Gold and the stock markets have different drivers

In price inflation, the wealth redistribution is obscured more than in a price deflation. In a price inflation, creditors lose slowly as the money they receive on their loans loses purchasing power.

Opposition to falling prices can arise from debtors because their debt burden increases. The consequences of deflation are more concentrated than are the more diffuse effect of inflation. The debtors tend to be well organized. Today, governments are the largest debtor class. They are using their power to keep rates low and liquidity high. Few people realize that Obama has run up more debt than all US presidents in history combined. High rates and deflation would be very difficult for all governments, so they exercise their power to keep rates low through central banks. I see no change in this trend. 

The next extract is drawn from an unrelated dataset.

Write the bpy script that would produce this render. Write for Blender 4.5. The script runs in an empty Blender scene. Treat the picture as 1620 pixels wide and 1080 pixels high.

The gold and the stock markets have different drivers. The stock market tends to rise year after year due to population growth, technological developments, and currency inflation. The commodity markets do not benefit from all three. Thus, the stock market tends to rally and then retrace part of its prior advance such as 38% or 50% of the previous bull market. Due to the lack of support from the same drivers, commodity markets can retrace 100% of their prior advance.
My experience since the mid 1969s is that a commodity bull market is seldom followed by a new bull market. Many years must pass before the basis for the next bull can be established. The commodity bear that began in 1980 lasted 19 years.

Gold already disappointed by closing the typically-strong August on the downside. September has been the strongest month in September, rising by only $6. When the seasonal strength is overridden by a stronger cycle as we see in these 2 cases, it can only be considered bearish. Looking at the next month, the dynamic cycle points down. The seasonal cycle peaks on the 10th. The second half of October has usually been corrective for gold. The 1250 area is the downside target.

The GLD/UGL relative price graph below shows a low reading. This tells us that traders are buying the more aggressive UGL double ETF over the GLD single ETF. I regard this as a sign of bullishness. Despite the lack of a September rally, traders remain very optimistic and aggressive. This typically leads to lower prices.